Look at me. This entry was supposed to be about fun times and raising hell in Seattle, and instead it devolves into another poor-me diatribe. OK. No more. The problem is, I never know where to begin when recapping entire vacations, so I end up with disjointed in-joke list. (See quotes above.)

We went to Sur La Table by the market and bought a cheese slicer. We walked around the market, looking in vain for Kerry's name on one of the bricks, and saw Ty Pennington (actually, 'twas I who spied him, with my pseudo-celeb-stalking eye) walking in front of us with his cell phone and his agent. We went on the Underground Tour, but did not see concrete evidence of any Mole People. We rented a Jaguar, which was indeed fast but reminded me of my grandparents' car. We let Fiona, the somewhat snotty GPS system, get us lost around Bellevue and Belltown. We watched 747s being made.

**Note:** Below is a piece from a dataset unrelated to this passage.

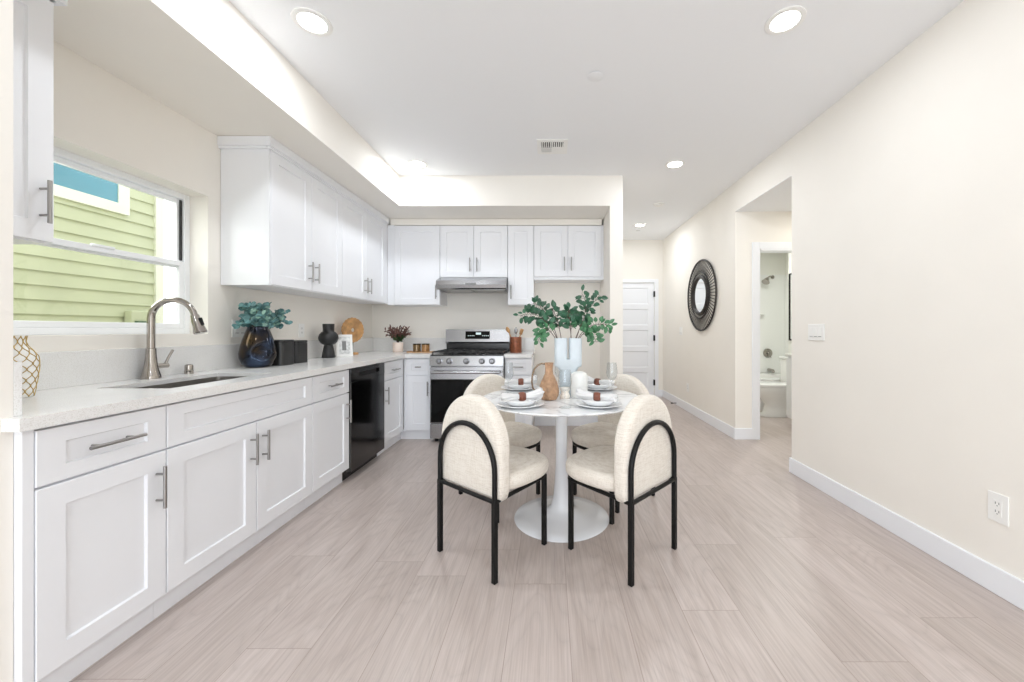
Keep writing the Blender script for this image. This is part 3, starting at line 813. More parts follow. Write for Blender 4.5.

We ate at Cascadia, Fish Club (just apps and not much you wouldn't find at Olives, but the dinners looked fabulous), Dick's Drive-In, Tap House, drank too much beer at Kells and snagged way too much snack food from the parlor at Cedarbrook. Loving the "raid the pantry" option at these conference centers. I drank only two shots of the foul concoction known as "Red Eye." I ate clam strips at a burger place in Everett, reminding me why I try not to let myself eat clam strips. I only ate steamers once, even though I was tempted by them at every turn.

We lugged only two bottles of wine back on the plane, our luggage did not get lost, and the car service was prompt. Survivor was successfully taped and waiting for us when we got home. It was a very good trip.